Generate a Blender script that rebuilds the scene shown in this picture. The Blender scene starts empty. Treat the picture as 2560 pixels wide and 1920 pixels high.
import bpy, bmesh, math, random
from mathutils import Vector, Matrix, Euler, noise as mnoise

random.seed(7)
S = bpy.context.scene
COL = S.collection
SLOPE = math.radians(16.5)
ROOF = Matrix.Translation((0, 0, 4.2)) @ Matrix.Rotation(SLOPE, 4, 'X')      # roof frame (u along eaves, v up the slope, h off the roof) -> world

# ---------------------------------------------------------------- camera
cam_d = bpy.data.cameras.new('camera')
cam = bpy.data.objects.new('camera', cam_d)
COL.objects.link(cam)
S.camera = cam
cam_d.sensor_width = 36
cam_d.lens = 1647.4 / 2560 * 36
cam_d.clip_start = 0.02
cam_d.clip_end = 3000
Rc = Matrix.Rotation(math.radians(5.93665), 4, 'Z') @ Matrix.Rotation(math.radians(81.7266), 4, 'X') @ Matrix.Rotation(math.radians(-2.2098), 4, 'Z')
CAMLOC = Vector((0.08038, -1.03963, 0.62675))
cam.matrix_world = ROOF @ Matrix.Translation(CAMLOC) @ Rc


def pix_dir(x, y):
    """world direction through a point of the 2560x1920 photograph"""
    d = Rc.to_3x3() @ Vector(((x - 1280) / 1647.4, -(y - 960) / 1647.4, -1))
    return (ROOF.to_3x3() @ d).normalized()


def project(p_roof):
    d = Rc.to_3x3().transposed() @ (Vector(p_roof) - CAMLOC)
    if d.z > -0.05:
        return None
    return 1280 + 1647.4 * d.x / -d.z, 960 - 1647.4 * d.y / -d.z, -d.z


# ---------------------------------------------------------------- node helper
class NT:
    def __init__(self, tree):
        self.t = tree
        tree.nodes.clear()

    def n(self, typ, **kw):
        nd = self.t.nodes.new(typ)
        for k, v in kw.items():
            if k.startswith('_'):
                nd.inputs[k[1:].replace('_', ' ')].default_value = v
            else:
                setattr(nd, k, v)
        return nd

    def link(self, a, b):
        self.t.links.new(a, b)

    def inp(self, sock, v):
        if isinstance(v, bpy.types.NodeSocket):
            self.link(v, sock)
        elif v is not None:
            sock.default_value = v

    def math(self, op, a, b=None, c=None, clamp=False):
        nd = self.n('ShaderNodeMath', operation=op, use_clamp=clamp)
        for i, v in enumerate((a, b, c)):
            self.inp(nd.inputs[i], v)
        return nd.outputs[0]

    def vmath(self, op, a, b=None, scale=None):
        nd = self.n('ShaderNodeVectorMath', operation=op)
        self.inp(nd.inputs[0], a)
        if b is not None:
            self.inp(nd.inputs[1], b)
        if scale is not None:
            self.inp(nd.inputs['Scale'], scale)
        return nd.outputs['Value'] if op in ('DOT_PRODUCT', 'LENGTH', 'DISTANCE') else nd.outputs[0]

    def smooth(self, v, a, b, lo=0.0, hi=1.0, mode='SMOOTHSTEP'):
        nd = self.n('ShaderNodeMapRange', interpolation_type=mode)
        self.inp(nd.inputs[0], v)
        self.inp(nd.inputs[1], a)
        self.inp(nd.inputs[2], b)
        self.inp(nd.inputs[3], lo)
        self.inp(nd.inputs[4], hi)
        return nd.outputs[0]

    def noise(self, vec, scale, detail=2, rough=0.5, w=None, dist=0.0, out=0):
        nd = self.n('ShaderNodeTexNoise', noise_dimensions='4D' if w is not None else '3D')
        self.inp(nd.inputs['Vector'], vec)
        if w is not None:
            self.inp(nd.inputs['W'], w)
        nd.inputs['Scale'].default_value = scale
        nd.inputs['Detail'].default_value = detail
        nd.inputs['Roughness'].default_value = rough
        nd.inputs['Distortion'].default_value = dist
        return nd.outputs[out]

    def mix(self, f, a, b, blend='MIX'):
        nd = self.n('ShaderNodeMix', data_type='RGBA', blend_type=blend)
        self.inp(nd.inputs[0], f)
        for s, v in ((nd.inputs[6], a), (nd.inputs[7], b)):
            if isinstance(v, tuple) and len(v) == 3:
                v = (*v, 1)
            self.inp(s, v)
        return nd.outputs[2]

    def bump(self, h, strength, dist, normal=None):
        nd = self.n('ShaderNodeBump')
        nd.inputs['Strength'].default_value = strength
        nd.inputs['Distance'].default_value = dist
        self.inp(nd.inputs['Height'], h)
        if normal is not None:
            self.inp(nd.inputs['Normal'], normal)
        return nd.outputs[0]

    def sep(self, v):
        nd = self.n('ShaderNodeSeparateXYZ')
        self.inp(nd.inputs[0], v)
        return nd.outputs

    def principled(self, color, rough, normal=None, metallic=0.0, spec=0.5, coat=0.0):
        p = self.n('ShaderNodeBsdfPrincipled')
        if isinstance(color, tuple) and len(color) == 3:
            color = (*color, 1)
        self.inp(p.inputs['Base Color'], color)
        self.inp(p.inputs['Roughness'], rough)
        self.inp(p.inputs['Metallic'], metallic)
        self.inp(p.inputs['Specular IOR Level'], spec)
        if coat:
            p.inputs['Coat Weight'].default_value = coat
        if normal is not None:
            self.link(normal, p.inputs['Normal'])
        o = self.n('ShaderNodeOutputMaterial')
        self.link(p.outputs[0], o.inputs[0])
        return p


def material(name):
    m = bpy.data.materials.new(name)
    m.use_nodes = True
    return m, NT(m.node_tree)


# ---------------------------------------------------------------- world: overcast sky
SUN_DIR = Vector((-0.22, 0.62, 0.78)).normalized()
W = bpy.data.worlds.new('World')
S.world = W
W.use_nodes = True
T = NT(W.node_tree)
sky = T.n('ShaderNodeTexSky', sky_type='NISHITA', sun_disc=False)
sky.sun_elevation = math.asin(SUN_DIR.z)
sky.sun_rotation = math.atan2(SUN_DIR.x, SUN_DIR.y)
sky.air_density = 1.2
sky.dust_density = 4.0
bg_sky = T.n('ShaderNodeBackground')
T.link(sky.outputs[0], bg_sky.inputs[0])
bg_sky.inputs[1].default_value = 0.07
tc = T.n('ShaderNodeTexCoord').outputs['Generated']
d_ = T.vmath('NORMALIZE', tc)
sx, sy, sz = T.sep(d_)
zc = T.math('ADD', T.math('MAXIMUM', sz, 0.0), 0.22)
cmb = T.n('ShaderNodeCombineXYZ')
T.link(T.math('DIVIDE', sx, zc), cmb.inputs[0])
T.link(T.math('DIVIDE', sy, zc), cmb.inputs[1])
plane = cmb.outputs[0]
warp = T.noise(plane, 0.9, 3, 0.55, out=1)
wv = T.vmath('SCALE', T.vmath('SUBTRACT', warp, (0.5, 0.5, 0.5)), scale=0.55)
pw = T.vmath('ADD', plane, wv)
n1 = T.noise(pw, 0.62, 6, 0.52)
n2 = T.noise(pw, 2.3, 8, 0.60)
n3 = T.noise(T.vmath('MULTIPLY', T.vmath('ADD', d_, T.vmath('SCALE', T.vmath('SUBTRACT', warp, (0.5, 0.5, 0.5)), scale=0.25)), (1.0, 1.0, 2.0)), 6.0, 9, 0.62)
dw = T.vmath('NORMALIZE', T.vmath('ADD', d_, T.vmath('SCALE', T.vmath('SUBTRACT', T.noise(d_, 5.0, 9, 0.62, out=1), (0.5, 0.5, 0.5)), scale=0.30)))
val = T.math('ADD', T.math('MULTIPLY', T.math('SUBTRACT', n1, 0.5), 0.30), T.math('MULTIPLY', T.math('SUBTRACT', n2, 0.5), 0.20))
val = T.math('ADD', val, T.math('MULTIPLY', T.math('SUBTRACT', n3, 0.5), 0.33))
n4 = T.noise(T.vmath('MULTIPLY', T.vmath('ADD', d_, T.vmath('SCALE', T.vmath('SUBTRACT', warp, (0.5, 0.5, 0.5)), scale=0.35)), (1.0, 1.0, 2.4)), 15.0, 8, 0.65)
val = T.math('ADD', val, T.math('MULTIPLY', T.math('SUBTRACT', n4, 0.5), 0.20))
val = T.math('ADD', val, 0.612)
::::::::
◆ AIM OF THE EXERCISE: The lines from the top of the data above down to the line containing "from mathutils import" are to be copied exactly; no other line should appear.

◆ TASK SOLUTION:
Generate a Blender script that rebuilds the scene shown in this picture. The Blender scene starts empty. Treat the picture as 2560 pixels wide and 1920 pixels high.
import bpy, bmesh, math, random
from mathutils import Vector, Matrix, Euler, noise as mnoise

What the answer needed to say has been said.